Wales’s Captain, the Reverend Alban Davies, stated that he had heard no complaints from the Irish players, who had begun the niggling by coming into the Welsh hotel on the eve of the match.


Ireland’s pack leader Dr William Tyrell told Welsh forward Percy Jones: “It’s you and me for it tomorrow.”


Jones, a colliery foreman, smiled and answered: “I shall be with you, doing the best I can.”


Another Wales forward asked: “Can anyone join in?”


And so they did! Players fought when the ball was not near them and some should have been sent off, but Mr.Tulloch, the referee from Scotland, took little notice. It was one of the all time best punch-ups and Jones said: “The fun just went on and on.”


After the match Jones was told by Tyrell that he was the best Welshman he had ever come across, adding: “You’re the only Welshman who ever beat me.”


The pair signed each others menu card and in 1951, the President of the IRFU, by now Sir William Tyrell, and retired collier and by now hotelier, Percy Jones, sat together during the match in Cardiff.
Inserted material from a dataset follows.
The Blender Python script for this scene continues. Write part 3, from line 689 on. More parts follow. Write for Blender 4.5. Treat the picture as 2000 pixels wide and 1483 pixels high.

Ireland led with skipper Alex Foster’s try, but Wales clawed back the lead with Bedwelty Jones scoring the equalising try. Two weeks later he signed for Oldham Rugby League club.


Selected Irish Captain Dicky Lloyd was photographed before the match with his team, but strained a tendon in the warm up and Harry Jack was called up for his second cap, playing at scrum half with Victor McNamara switching to outside half. Jack’s third cap came in 1921 and he later became President of the Fiji Rugby Union.


For the first time Wales’s pack had remained unchanged throughout the season, but the First World War now intervened and Wales did not play an official match for five years and one month.


The Reverend Alban Davies died in Los Angeles at the age of ninety, while both Tyrell and Jones lived to the age of eighty-two, dying within six months of each other.